When he first came up with the idea of making cell phone charging kiosks for retailers, Doug Baldasare felt certain he was solving two big problems: consumers needed to charge their phones on the go; and brick-and-mortar stores were desperate for ways to get shoppers to spend more at the register.
“It makes sense,” he says. “Aren’t people going to spend more time and then more money in stores if they’re charging their phones?”
There was just one problem. Baldasare’s 3-year-old company, ChargeItSpot, charges retailers a rental fee for their charging kiosks, which charge customers’ phones for free in a locked, secure drawer while they shop. “But retailers aren’t used to having a line item in their budgets that says ‘cell phone charging station,’" he says. "We had to justify ROI.”
Teasing Out ROI
Baldasare came up with the idea for ChargeItSpot as an MBA student at Wharton. On vacation with some buddies in Miami, he and three friends were walking around downtown when they realized they had forgotten to charge their phones the night before. “I thought, ‘why can’t I just walk into Urban Outfitters and charge my phone?’” Baldasare recalls. Now, he can. ChargeItSpot currently has 120 charging kiosks deployed at retailers including Whole Foods, Belk, Neiman Marcus, RadioShack, Staples and, yes, Urban Outfitters. But it wasn’t an easy sell.
Urban Outfitters, in fact, was one of Baldasare’s first customers. To tease out the ROI, ChargeItSpot sent its interns into stores to observe the behavior of people who charged their phones in-store as compared to those customers who did not. “We found that people who charged spend more than double the time and the double the money,” Baldasare says. But Urban Outfitters wasn't convinced. Perhaps the customer who chooses to charge a phone had already planned on spending a good chunk of time in the store anyway, they posited. Fair enough, Baldasare responded. So last April, he hired an independent market research firm, GfK, to prove his point.
The firm sent 20 observational researchers to five Urban Outfitters stores and first took note of customers who used the kiosks to charge their phones, classifying them as the “test group.” Next, the kiosks were filled with dummy phones, so people who wanted to charge their phones were told the kiosk was full and to come back later. This was the “control group.”

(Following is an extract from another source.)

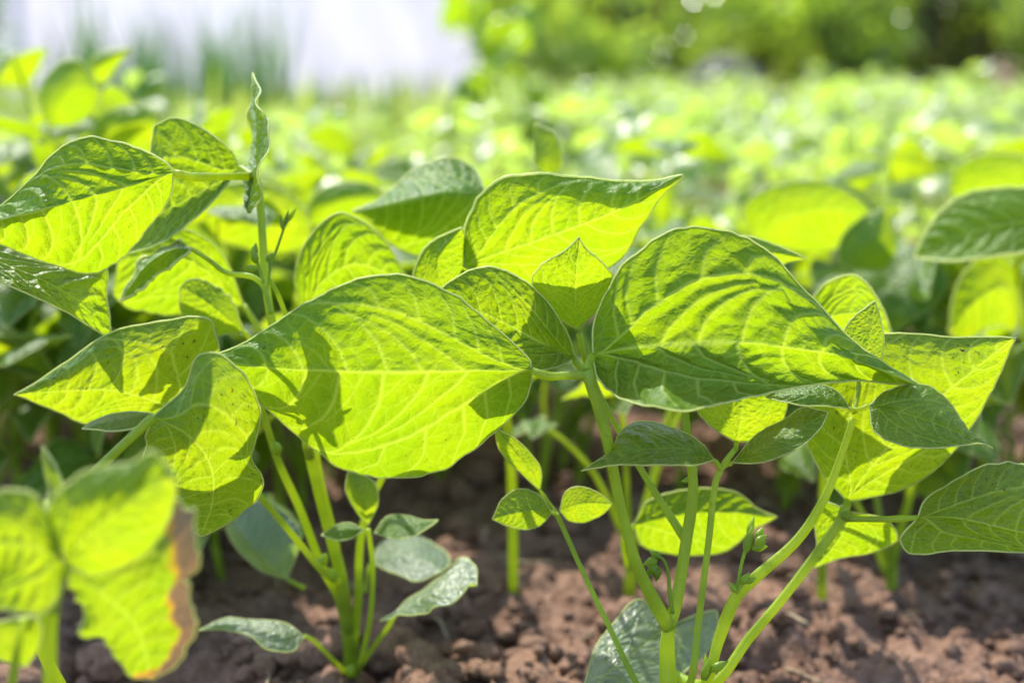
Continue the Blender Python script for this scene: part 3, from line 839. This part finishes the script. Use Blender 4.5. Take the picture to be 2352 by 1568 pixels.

The result: “The test group spent 29 percent more dollars at the register than the control group, and 115 percent more time in the store,” says Baldasare, thus proving that those customers who chose to charge, but were unable to do so, weren't necessarily predisposed to spending more time shopping. “Urban Outfitters was thrilled,” Baldasare says. And that research opened the door to other clients.
Adding Even More Value
Now, Baldasare is intent on rolling out other features that will bring value to his retail customers. The kiosks, he says, will serve as data collection points, prompting customers to enter their phone numbers and email addresses—valuable information for retailers. “We’ve heard that retailers value email addresses at $10 a pop,” he says. And a ChargeItSpot app that customers can download will also detect when a phone has less than 30 percent battery life remaining, and direct the consumer to a nearby retailer that has a ChargeItSpot kiosk. To further entice the customer to visit, the store might offer a discount coupon.
Baldasare won’t discuss exactly what retailers pay to rent his kiosks. It depends, he says, on the number of retail locations and the length of the rental agreement. At some point, he’ll come up with a formal tiered pricing program, but right now, he’s focused on getting a fix on what features are most valuable to retailers and how much they’re willing to pay for what he has to offer. He’s armed with $3 million in venture funding and a 33-person staff that includes the engineering team which built the technology for Redbox, the company that rents movies video games through retail kiosks. That, he says, will help him increase his number of deployed kiosks to 500 by the end of this year. “And if we convert the right clients,” he says, “it could be much more.”